Monday, October 15, 2007

D.C. Inmates Get Little Respect!

Don't get into any trouble in the nations capitol cause
if you do you'll do time in North Carolina. You would
think that inmates in D.C. would have it rather nice
since the federal government is running things but no,
it's just the opposite they get no recpect. Check out the
article below and see how Uncle Sam is no uncle at all.


WINTON, N.C. On the surface, Rivers Correctional Institution is much as District leaders imagined a decade ago, when they asked the federal government to take control of its prisoners: a safe, well-maintained facility that doesn't cost the city a penny.

The deal sent inmates, once sequestered at the Lorton complex in Northern Virginia, anywhere the Federal Bureau of Prisons could find space. Today, the District's nearly 7,000 inmates are spread across 75 institutions in 33 states.

Rivers, however, was built specifically to house inmates from the District. They typically fill at least two-thirds of its 1,400 beds. Many are in on drug and parole violations. The average stay is two years.
Busloads of wives, mothers and children trek here on a four-hour drive passing fields laden with watermelons, pumpkins and rows of cotton.

The rural North Carolina prison, run by the private GEO Group, has become a symbol for what inmates, their families and city leaders say is harsher treatment of D.C. inmates in federal prisons compared with other inmates.

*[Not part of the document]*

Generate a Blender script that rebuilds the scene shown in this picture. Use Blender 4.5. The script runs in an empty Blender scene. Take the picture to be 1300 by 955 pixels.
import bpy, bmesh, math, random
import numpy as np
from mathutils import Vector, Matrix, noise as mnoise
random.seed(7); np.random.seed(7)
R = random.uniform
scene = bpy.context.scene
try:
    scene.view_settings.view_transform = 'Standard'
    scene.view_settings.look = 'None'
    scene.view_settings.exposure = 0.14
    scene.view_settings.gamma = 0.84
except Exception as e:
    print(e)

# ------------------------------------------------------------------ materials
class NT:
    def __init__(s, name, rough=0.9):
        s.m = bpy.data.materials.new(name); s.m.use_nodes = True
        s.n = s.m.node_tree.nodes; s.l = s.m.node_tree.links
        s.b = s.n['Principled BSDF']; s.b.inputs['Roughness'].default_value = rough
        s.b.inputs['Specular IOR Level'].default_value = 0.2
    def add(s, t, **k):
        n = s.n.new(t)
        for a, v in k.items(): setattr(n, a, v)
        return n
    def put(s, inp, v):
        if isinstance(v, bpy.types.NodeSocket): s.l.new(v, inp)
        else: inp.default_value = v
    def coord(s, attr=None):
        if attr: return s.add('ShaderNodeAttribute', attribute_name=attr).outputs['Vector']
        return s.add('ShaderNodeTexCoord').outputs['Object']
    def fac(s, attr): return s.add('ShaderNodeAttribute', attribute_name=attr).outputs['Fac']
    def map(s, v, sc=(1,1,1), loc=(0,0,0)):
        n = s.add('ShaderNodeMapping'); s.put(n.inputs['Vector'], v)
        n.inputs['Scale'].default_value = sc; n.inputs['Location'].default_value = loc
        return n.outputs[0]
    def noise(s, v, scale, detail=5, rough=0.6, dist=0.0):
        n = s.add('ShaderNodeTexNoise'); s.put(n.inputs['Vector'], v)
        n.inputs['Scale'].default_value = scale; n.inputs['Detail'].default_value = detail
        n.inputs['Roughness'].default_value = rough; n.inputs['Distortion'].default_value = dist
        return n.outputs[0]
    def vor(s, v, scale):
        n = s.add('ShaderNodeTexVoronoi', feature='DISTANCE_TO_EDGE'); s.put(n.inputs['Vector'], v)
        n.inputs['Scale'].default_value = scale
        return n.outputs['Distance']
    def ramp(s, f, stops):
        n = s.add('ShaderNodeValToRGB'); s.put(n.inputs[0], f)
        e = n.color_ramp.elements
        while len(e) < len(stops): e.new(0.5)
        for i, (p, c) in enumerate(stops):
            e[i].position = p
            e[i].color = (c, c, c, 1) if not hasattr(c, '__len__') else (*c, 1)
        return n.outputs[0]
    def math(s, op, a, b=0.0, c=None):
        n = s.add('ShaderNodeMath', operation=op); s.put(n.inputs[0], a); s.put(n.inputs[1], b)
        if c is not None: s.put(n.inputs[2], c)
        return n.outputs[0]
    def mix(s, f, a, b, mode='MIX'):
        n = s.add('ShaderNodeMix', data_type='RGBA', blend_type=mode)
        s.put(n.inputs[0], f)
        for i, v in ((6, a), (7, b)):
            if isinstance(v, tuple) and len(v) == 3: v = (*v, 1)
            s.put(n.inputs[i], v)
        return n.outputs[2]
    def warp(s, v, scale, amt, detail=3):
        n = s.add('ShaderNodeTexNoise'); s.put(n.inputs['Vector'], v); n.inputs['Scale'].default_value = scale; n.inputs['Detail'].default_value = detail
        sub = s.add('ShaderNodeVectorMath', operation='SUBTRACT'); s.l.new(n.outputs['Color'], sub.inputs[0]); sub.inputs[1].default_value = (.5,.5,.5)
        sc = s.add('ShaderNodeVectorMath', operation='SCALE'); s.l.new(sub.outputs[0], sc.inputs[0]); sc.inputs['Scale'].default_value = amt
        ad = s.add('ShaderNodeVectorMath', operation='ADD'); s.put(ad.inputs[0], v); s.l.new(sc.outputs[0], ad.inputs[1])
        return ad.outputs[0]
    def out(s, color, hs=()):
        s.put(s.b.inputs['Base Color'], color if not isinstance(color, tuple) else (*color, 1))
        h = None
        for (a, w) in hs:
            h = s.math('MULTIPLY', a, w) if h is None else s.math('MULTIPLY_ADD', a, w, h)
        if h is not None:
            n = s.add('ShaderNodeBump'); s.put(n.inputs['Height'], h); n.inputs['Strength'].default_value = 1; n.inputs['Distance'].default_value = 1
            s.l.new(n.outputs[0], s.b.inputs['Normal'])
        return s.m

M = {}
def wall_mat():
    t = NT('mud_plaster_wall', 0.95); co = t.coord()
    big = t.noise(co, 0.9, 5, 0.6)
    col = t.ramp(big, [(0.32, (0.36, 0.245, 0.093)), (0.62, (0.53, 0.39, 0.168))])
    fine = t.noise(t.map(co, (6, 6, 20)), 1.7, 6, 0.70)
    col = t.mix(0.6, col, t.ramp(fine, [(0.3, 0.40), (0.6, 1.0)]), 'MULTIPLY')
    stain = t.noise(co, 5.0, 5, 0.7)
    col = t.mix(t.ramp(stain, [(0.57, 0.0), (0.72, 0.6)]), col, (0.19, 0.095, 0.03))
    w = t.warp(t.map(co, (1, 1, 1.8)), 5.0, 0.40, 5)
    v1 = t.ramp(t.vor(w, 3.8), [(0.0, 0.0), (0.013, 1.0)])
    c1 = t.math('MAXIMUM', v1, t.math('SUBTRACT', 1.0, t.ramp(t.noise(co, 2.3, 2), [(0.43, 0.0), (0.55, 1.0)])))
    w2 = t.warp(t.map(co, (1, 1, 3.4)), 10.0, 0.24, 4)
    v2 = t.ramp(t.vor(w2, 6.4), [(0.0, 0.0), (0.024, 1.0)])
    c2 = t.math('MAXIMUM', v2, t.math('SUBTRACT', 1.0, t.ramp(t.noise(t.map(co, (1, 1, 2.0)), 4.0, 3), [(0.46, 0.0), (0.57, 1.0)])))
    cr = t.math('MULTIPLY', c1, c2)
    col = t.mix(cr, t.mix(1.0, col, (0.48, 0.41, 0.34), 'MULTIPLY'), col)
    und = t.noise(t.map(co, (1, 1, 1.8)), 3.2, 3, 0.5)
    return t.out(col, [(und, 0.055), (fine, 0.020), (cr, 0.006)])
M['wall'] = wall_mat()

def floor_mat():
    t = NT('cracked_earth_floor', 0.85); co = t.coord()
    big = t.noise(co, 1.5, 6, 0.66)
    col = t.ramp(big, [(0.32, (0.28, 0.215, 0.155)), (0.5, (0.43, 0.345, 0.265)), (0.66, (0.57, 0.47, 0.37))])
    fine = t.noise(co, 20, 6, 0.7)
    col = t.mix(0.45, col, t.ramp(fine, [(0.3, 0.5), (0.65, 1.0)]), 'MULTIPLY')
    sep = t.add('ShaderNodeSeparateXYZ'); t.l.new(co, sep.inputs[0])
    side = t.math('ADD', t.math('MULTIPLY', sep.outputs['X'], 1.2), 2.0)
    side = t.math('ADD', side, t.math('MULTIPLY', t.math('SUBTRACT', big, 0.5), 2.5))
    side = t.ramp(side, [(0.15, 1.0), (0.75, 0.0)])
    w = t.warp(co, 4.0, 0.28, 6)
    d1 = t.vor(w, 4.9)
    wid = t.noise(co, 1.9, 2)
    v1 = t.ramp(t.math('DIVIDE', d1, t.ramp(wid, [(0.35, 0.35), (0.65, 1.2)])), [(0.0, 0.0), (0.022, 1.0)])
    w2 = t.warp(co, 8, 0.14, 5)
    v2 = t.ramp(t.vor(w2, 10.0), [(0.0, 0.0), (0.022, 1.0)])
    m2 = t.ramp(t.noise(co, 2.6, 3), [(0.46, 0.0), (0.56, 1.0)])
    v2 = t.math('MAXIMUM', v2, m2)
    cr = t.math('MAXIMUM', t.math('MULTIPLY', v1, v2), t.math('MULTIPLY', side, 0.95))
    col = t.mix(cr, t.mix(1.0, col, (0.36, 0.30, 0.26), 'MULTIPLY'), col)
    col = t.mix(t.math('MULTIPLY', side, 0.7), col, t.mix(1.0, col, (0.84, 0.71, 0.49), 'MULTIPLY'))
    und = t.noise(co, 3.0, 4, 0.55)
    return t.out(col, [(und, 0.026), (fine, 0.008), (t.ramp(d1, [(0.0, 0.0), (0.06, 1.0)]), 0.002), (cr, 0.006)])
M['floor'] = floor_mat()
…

Drug treatment and job training options are inadequate, critics say. As a result, too many inmates return home unprepared to do anything but get sent back.

The 200 miles separating the District and Winton creates its own set of problems. Families can have difficulty getting information about relatives' health -- or even their whereabouts -- in a system that imprisons 193,000 nationwide. And the distance drains family resources and isolates inmates from city services that could aid rehabilitation.

Del. Eleanor Holmes Norton (D-D.C.) has scheduled a hearing tomorrow to ask the Bureau of Prisons about what she considers second-class treatment of District inmates. Rivers is high on her list.